In our respectful consideration merely serving of show cause or notice to an employee in reference to some allegations or charges and obtaining his/her explanation before taking decision does not meet the legal requirement of disciplinary proceedings.

9. Upon hearing the learned Counsel for the parties, we are of the considered view that before declaring the period of absence of appellant as 'Dies-non', a disciplinary proceeding has to be conducted in the facts and circumstances, more so, when the allegations of break in service are being refuted by the appellant. Therefore, the order-dated 21.1.1999 was to be passed only after resorting to proper course of disciplinary proceedings.
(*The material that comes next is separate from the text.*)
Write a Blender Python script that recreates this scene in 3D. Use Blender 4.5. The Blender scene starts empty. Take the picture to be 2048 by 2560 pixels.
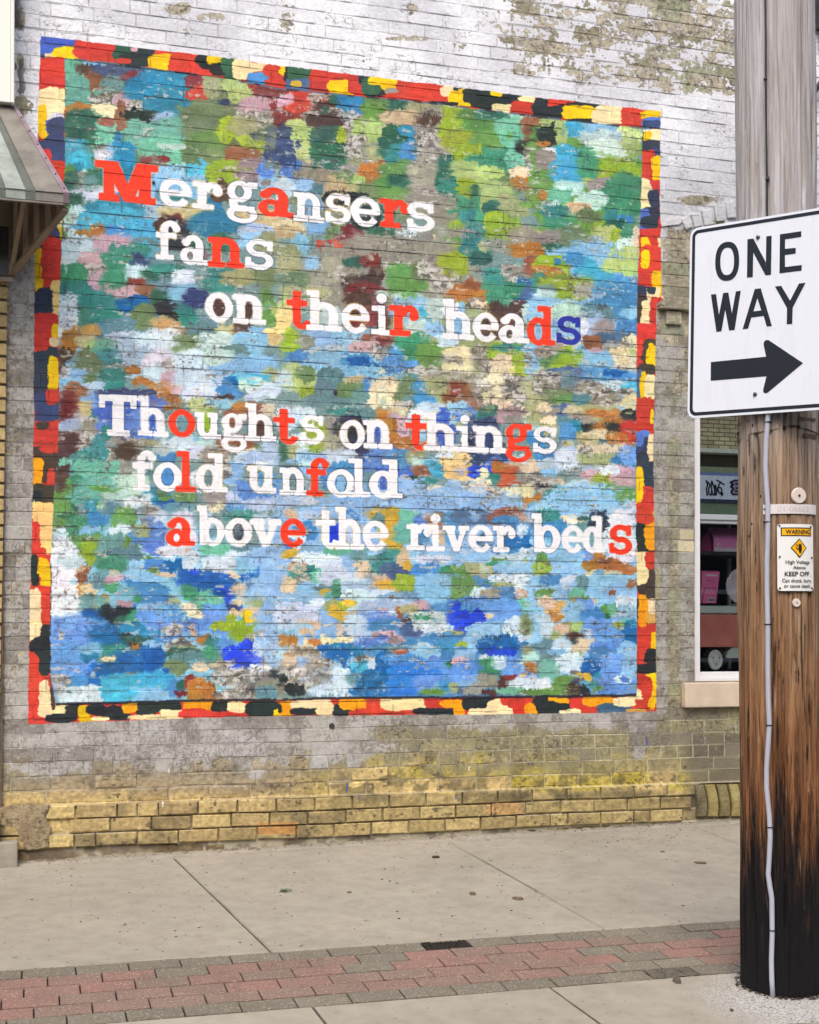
import bpy, bmesh, math, random
import numpy as np
from mathutils import Vector, Matrix
random.seed(7); RNG = np.random.RandomState(11)
S = bpy.context.scene
COL = S.collection

# ---------------------------------------------------------------- camera (level view camera with rising front)
F = 3300.0            # focal length in photo pixels (2048 wide)
PSI = math.radians(16.12)
DC = 7.155            # camera distance from the painted wall plane (y = 0)
CZ = 1.175            # camera height above the pavement at the wall
HX, HY = 1024.0, 1577.0
cs, sn = math.cos(PSI), math.sin(PSI)
CAM = np.array([0.0, -DC, CZ])
cam_d = bpy.data.cameras.new('camera'); cam = bpy.data.objects.new('camera', cam_d); COL.objects.link(cam)
cam.location = CAM; cam.rotation_euler = (math.radians(90), 0, -PSI)
cam_d.sensor_fit = 'HORIZONTAL'; cam_d.sensor_width = 36.0; cam_d.lens = F/2048*36
cam_d.shift_x = 0.0; cam_d.shift_y = (HY-1280)/2048
cam_d.clip_start = 0.05; cam_d.clip_end = 600
S.camera = cam

# ---------------------------------------------------------------- light: bright overcast
SUN_EL, SUN_AZ = math.radians(52), math.radians(205)     # azimuth measured from +y towards +x
W = bpy.data.worlds.new('World'); S.world = W; W.use_nodes = True
wn = W.node_tree.nodes; wl = W.node_tree.links
bg = wn['Background']; sky = wn.new('ShaderNodeTexSky'); sky.sky_type = 'NISHITA'; sky.sun_disc = False
sky.sun_elevation = SUN_EL; sky.sun_rotation = SUN_AZ; sky.dust_density = 4.0; sky.air_density = 1.0; sky.ozone_density = 1.0
wl.new(sky.outputs[0], bg.inputs[0]); bg.inputs[1].default_value = 0.15
sun_d = bpy.data.lights.new('sun', 'SUN'); sun = bpy.data.objects.new('sun', sun_d); COL.objects.link(sun)
sun_d.energy = 1.5; sun_d.angle = math.radians(35); sun_d.color = (1.0, 0.93, 0.84)
sdir = Vector((math.sin(SUN_AZ)*math.cos(SUN_EL), math.cos(SUN_AZ)*math.cos(SUN_EL), math.sin(SUN_EL)))
sun.rotation_euler = sdir.to_track_quat('Z', 'Y').to_euler(); sun.location = (0, -12, 12)
S.view_settings.view_transform = 'Standard'; S.view_settings.look = 'None'
S.view_settings.exposure = 0.45; S.view_settings.gamma = 1.0; S.view_settings.use_curve_mapping = False
S.render.resolution_x = 819; S.render.resolution_y = 1024

# ---------------------------------------------------------------- photo pixel <-> place
def ray(px, py):
    xi = (px-HX)/F; yi = (HY-py)/F
    return np.array([cs*xi + sn, -sn*xi + cs, yi])
def on_y(px, py, y=0.0):                      # where the sight line meets the plane y = const
    r = ray(px, py); t = (y - CAM[1])/r[1]; return CAM + r*t
def on_depth(px, py, z):
    return CAM + ray(px, py)*z
def proj(p):
    d = np.asarray(p, float)-CAM
    dep = d[0]*sn + d[1]*cs; return HX + F*(d[0]*cs-d[1]*sn)/dep, HY - F*d[2]/dep
def on_plane(px, py, p0, n):
    r = ray(px, py); t = np.dot(np.array(p0)-CAM, n)/np.dot(r, n); return CAM + r*t

# ground: level along the street, falling to the kerb; along the wall it climbs to the right
gA0 = on_y(61, 2153); gA1 = on_y(1851, 2048)
def zA(u): return gA0[2] + (gA1[2]-gA0[2])*(u-gA0[0])/(gA1[0]-gA0[0])
_r = ray(926, 2364); _m = on_y(926, 2102); TS = 0.06
_t = (_m[2] - TS*DC - CAM[2])/(_r[2] - TS*_r[1]); _b = CAM + _r*_t
DB = -_b[1]; ZB = _b[2]
_r = ray(926, 2504); _t = (ZB + TS*DB - TS*DC - CAM[2])/(_r[2] - TS*_r[1]); _c = CAM + _r*_t
DCC = -_c[1]
def gz(u, y):
    d = -y
    if d <= 0: return zA(u)
    if d < DB:
        s = d/DB; return zA(u)*(1-s) + ZB*s
    return ZB - TS*(d-DB)
def ground(px, py):
    r = ray(px, py); lo, hi = 0.5, 12.0
    for _ in range(50):
        m = (lo+hi)/2; p = CAM + r*m
        if p[1] > 0 or p[2] < gz(p[0], p[1]): hi = m
        else: lo = m
    return CAM + r*lo
_k = ground(2015, 2557); DK = -_k[1]        # kerb edge
print('DB', DB, 'DCC', DCC, 'ZB', ZB, 'DK', DK, 'ZA', zA(0), zA(4))

# ---------------------------------------------------------------- object helpers
def tag(o, label=None, cat=None, group=None, kind=None):
    if label: o['label'] = label
    if cat: o['category'] = cat
    if group: o['group'] = group
    if kind: o['kind'] = kind
    return o
def mesh_obj(name, verts, faces, mat=None, parent=None, smooth=False):
    me = bpy.data.meshes.new(name); me.from_pydata([tuple(map(float, v)) for v in verts], [], faces); me.update()
    if mat: me.materials.append(mat)
    if smooth: me.polygons.foreach_set('use_smooth', [True]*len(me.polygons))
    o = bpy.data.objects.new(name, me); COL.objects.link(o)
    if parent: o.parent = parent; 
    if parent and any(abs(c) > 1e-9 for c in parent.location): o.matrix_parent_inverse = Matrix.Translation(-Vector(parent.location))
    return o
def bm_obj(name, bm, mat=None, parent=None, smooth=False):
    me = bpy.data.meshes.new(name); bm.normal_update(); bm.to_mesh(me); bm.free()
    if mat: me.materials.append(mat)
    if smooth: me.polygons.foreach_set('use_smooth', [True]*len(me.polygons))
    o = bpy.data.objects.new(name, me); COL.objects.link(o)
    if parent:
        o.parent = parent
        if any(abs(c) > 1e-9 for c in parent.location): o.matrix_parent_inverse = Matrix.Translation(-Vector(parent.location))
    return o
def empty(name, loc=(0, 0, 0)):
    o = bpy.data.objects.new(name, None); COL.objects.link(o); o.location = [float(c) for c in loc]; o.empty_display_size = 0.1
    return o
def box(bm, x0, x1, y0, y1, z0, z1, bev=0.0, seg=1):
    r = bmesh.ops.create_cube(bm, size=1.0)
    vs = r['verts']
    for v in vs:
        v.co = Vector(((x0+x1)/2 + v.co.x*(x1-x0), (y0+y1)/2 + v.co.y*(y1-y0), (z0+z1)/2 + v.co.z*(z1-z0)))
    if bev > 0:
        es = list({e for v in vs for e in v.link_edges})
        bmesh.ops.bevel(bm, geom=es, offset=bev, segments=seg, profile=0.6, affect='EDGES')
    return bm
def boxo(name, x0, x1, y0, y1, z0, z1, mat, parent=None, bev=0.0, seg=1):
    return bm_obj(name, box(bmesh.new(), x0, x1, y0, y1, z0, z1, bev, seg), mat, parent)
def prism(bm, pts, n, th):                    # polygon pts (3d, planar) extruded by n*th
    n = np.array(n, float)
    a = [bm.verts.new(tuple(map(float, p))) for p in pts]; b = [bm.verts.new(tuple(map(float, np.array(p)+n*th))) for p in pts]
    bm.faces.new(a); bm.faces.new(b[::-1])
    for i in range(len(pts)):
        j = (i+1) % len(pts); bm.faces.new((a[i], b[i], b[j], a[j]))
    bmesh.ops.recalc_face_normals(bm, faces=bm.faces[:])
    return bm
def bar(bm, p, q, w, h, up=(0, 0, 1)):
    p = Vector(p); q = Vector(q); d = (q-p); L = d.length; d.normalize(); up = Vector(up); s = d.cross(up).normalized(); u = s.cross(d)
    c = []
    for e in (p, q):
        for a, b in ((-1, -1), (1, -1), (1, 1), (-1, 1)): c.append(bm.verts.new(e + s*a*w/2 + u*b*h/2))
    for f in ((0, 3, 2, 1), (4, 5, 6, 7), (0, 1, 5, 4), (1, 2, 6, 5), (2, 3, 7, 6), (3, 0, 4, 7)): bm.faces.new([c[i] for i in f])
    bmesh.ops.recalc_face_normals(bm, faces=bm.faces[:])
    return bm
def tube(bm, path, rad, seg=12, cap=True):
    path = [Vector(tuple(map(float, p))) for p in path]; n = len(path)
    rads = rad if hasattr(rad, '__len__') else [rad]*n
    rings = []
    ref = Vector((0.3, -1, 0.13)).normalized()
    for i, p in enumerate(path):
        d = (path[min(i+1, n-1)]-path[max(i-1, 0)]).normalized()
        a = d.cross(ref)
        if a.length < 1e-3: a = d.cross(Vector((1, 0, 0)))
        a.normalize(); b = d.cross(a)
        rings.append([bm.verts.new(p + (a*math.cos(2*math.pi*k/seg)+b*math.sin(2*math.pi*k/seg))*rads[i]) for k in range(seg)])
    for i in range(n-1):
        for k in range(seg): bm.faces.new((rings[i][k], rings[i][(k+1) % seg], rings[i+1][(k+1) % seg], rings[i+1][k]))
    if cap: bm.faces.new(rings[0][::-1]); bm.faces.new(rings[-1])
    bmesh.ops.recalc_face_normals(bm, faces=bm.faces[:])
    return bm
def lin(c): 
    c = np.asarray(c, float)/255.0; return np.where(c <= 0.04045, c/12.92, ((c+0.055)/1.055)**2.4)
def rgba(c, k=1.0):
    l = lin(c)*k; return (float(l[0]), float(l[1]), float(l[2]), 1.0)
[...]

Despite the fact that this aspect was not argued earlier before learned Single Judge of this Court, however, this legal aspect being vital on argument is being entertained by this Court at this stage, as such, the action of the Director of School Education for declaring the period from 16.3.1995 to 28.12.1995 as 'Dies-non' is taken as legally not sustainable.

10. In view of the facts and circumstances, we are of the considered view that the period from 16.3.1995 to 28.12.1995 which was declared as 'Dies-non' by the Director of School Education and also upheld by the learned Single Judge cannot sustain in law and, therefore, the order dated 12.6.2001 passed by the learned Single Judge in W.P. (C) No. 382/2000 is set aside and also the order dated 21.1.1999 passed by the Director of School Education is quashed with observation that the authorities are to proceed with disciplinary proceedings against the appellant afresh. Since the controversy is mainly relatable to the documentary evidences, therefore, expeditious disposal of the disciplinary proceeding is expected after giving reasonable opportunity of hearing to the appellant to complete the same preferably within a period of six months after receipt of this order and decision of 'Dies-non', if any, for the absence period from 16.3.1995 to 28.12.1995 of the appellant may be taken on the basis of the outcome of the disciplinary proceedings to be concluded in view of the prevailing provisions of law.

11. In view of the above observations, the present writ appeal is allowed. No order as to costs.